--- start SOURCE MATERIAL ---

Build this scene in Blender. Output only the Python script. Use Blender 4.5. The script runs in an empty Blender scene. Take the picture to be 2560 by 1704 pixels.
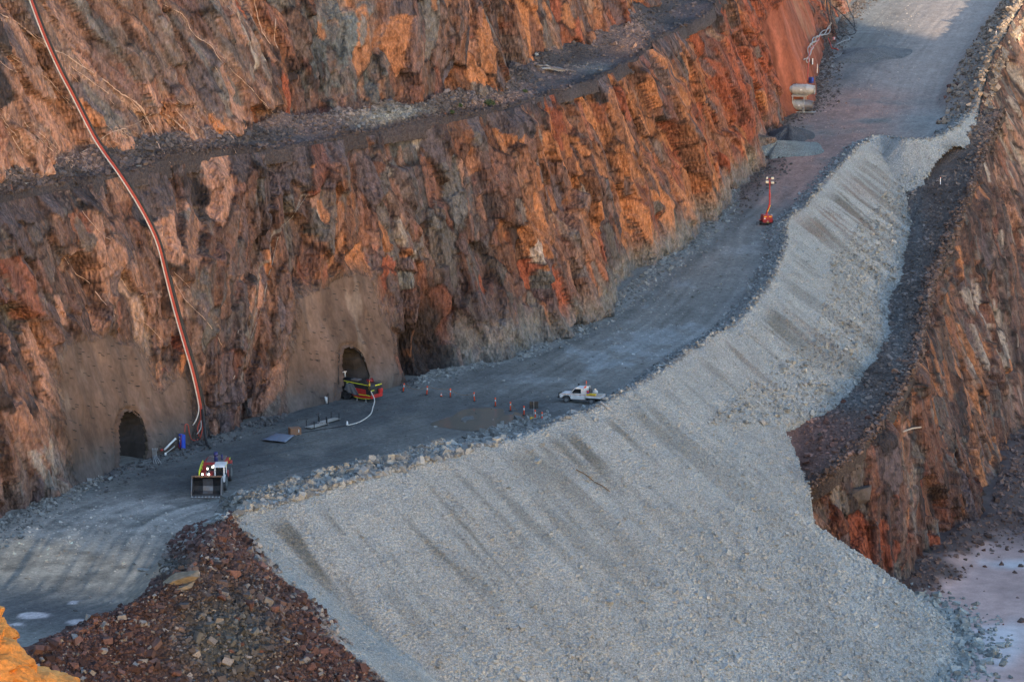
import bpy, bmesh, math, random
import numpy as np
from mathutils import Vector, Matrix, Euler

random.seed(7)
RNG = np.random.default_rng(11)
scn = bpy.context.scene
COL = scn.collection

# ------------------------------------------------------------------ camera, sky, sun, exposure
FPX = 7000.0                      # focal length in photograph pixels (2560 wide)
PITCH = math.atan(1252 / 7000.0)
CAMH = 57.0                       # metres above the floor in front of the portals
cam = bpy.data.cameras.new('camera')
cam_o = bpy.data.objects.new('camera', cam)
COL.objects.link(cam_o)
cam.sensor_width = 36.0
cam.lens = 36.0 * FPX / 2560.0
cam.clip_start = 1.0
cam.clip_end = 6000.0
cam_o.location = (0, 0, CAMH)
cam_o.rotation_euler = (math.pi / 2 - PITCH, 0, 0)
scn.camera = cam_o

SUN_EL = math.radians(10.0)
SUN_H = Vector((0.5, -0.866, 0.0)).normalized()      # horizontal direction towards the sun
world = bpy.data.worlds.new('World')
scn.world = world
world.use_nodes = True
wn = world.node_tree
bg = wn.nodes['Background']
sky = wn.nodes.new('ShaderNodeTexSky')
sky.sky_type = 'NISHITA'
sky.sun_disc = False
sky.sun_elevation = SUN_EL
sky.sun_rotation = math.atan2(SUN_H.x, SUN_H.y)
sky.altitude = 300
sky.air_density = 1.0
sky.dust_density = 0.7
sky.ozone_density = 1.5
wn.links.new(sky.outputs[0], bg.inputs[0])
bg.inputs[1].default_value = 0.15
sl = bpy.data.lights.new('sun', 'SUN')
sl.energy = 2.6
sl.angle = math.radians(0.5)
sl.color = (1.0, 0.80, 0.56)
so = bpy.data.objects.new('sun', sl)
COL.objects.link(so)
sdir = Vector((SUN_H.x * math.cos(SUN_EL), SUN_H.y * math.cos(SUN_EL), math.sin(SUN_EL)))
so.rotation_euler = sdir.to_track_quat('Z', 'Y').to_euler()
so.location = (200, -300, 200)
vs = scn.view_settings
vs.view_transform = 'Standard'
vs.look = 'None'
vs.gamma = 1.0
vs.use_curve_mapping = False
vs.exposure = 1.92

# ------------------------------------------------------------------ numeric helpers
cP, sP = math.cos(PITCH), math.sin(PITCH)
CAM = np.array([0, 0, CAMH])

def ray(px, py):
    a = (np.asarray(px, float) - 1280) / FPX
    b = -(np.asarray(py, float) - 852) / FPX
    return np.stack([a, cP + b * sP, -sP + b * cP], -1)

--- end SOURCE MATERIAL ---

WHAT IS REQUIRED
In the data above, please extract the lines from the first one through the line with "scn.camera = cam_o", exactly, and keep pictures out.

ANSWER TO THE TASK
Build this scene in Blender. Output only the Python script. Use Blender 4.5. The script runs in an empty Blender scene. Take the picture to be 2560 by 1704 pixels.
import bpy, bmesh, math, random
import numpy as np
from mathutils import Vector, Matrix, Euler

random.seed(7)
RNG = np.random.default_rng(11)
scn = bpy.context.scene
COL = scn.collection

# ------------------------------------------------------------------ camera, sky, sun, exposure
FPX = 7000.0                      # focal length in photograph pixels (2560 wide)
PITCH = math.atan(1252 / 7000.0)
CAMH = 57.0                       # metres above the floor in front of the portals
cam = bpy.data.cameras.new('camera')
cam_o = bpy.data.objects.new('camera', cam)
COL.objects.link(cam_o)
cam.sensor_width = 36.0
cam.lens = 36.0 * FPX / 2560.0
cam.clip_start = 1.0
cam.clip_end = 6000.0
cam_o.location = (0, 0, CAMH)
cam_o.rotation_euler = (math.pi / 2 - PITCH, 0, 0)
scn.camera = cam_o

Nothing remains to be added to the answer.